Today, I am having a bad day.
Fuck, I'm having a crappy week.
I'm going through this "woe is me" phase. Feel sorry for me, because I feel sorry for me! Feel sorry for me, because my life sucks. Feel sorry for me, just feel sorry for me!
I feel so sorry for myself every single day. I wake up feeling sorry for myself. I come to work, and I feel sorry for myself. I go to bed feeling sorry for myself. I don't want to anymore. I just don't!
Today, I got pulled into a meeting with the boss duo. Regarding my attendance at work, among other things. Boss Lady started with positive things, telling me how good I am doing, how our office has never been this organized or run this well. How she sees real potential in me. However, my reputation is starting to ruin that potential.

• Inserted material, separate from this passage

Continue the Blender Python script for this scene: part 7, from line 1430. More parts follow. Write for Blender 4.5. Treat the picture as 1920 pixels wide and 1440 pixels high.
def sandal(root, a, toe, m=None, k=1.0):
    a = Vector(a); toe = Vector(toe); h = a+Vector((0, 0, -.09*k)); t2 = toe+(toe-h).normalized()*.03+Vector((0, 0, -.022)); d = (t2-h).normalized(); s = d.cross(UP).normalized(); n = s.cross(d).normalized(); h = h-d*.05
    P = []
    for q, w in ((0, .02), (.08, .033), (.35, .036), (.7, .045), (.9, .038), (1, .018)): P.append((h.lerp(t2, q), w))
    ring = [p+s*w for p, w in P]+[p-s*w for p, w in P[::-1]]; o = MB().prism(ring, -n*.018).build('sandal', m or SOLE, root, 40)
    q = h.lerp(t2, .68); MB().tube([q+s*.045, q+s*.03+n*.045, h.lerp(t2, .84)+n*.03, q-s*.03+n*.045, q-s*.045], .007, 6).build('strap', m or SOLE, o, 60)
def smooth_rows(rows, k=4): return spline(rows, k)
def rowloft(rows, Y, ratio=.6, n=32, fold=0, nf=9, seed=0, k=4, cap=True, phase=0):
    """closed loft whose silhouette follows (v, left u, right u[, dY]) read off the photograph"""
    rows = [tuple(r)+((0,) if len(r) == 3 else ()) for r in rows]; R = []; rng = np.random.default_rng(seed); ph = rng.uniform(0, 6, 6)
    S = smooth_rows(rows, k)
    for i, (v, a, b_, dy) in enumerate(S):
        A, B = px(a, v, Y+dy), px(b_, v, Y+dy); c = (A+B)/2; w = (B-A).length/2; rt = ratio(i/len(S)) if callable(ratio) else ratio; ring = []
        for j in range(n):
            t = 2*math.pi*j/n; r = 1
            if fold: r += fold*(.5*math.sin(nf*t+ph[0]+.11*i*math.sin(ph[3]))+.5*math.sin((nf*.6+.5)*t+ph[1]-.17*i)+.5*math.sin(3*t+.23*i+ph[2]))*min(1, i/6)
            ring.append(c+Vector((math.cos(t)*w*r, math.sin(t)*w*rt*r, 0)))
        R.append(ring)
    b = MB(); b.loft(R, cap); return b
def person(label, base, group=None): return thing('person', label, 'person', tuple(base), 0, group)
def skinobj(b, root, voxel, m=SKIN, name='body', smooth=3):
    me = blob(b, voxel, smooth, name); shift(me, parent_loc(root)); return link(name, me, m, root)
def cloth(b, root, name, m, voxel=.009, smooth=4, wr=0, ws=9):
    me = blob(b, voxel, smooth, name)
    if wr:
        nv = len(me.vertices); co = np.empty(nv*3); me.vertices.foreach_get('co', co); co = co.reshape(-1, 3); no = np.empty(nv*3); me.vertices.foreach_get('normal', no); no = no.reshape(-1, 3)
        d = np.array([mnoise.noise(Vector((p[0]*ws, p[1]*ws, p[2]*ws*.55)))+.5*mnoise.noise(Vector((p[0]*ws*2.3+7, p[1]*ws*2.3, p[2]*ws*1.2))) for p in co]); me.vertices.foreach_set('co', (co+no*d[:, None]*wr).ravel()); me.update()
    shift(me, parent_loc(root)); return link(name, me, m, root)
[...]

Apparently, I have a reputation. And not a good one. I miss work too much. I visit too much. So, I've been sick a total of 7.3 days since July. I hate making excuses for myself almost as much as I hate feeling sorry for myself, but I suffer from depression and anxiety. Some mornings, I can't even get out of bed. For me to only have missed 7.3 days since July, I think that's pretty damn good. AND three of those days were an actually physical ailment, not just mental. SO, 4.3 days were missed due to depression and anxiety - NOT BAD AT ALL. At least in my opinion.
I ended up having a panic attack during this meeting. It was not good. I ended up saying things I shouldn't say. I mean, whatever, they're my feelings, and I deserve to feel my feelings. But I guess I need to check myself before I wreck myself, right?
Anyway, so I'm feeling good now. On the Ativan, keeping me together. Thank god for drugs.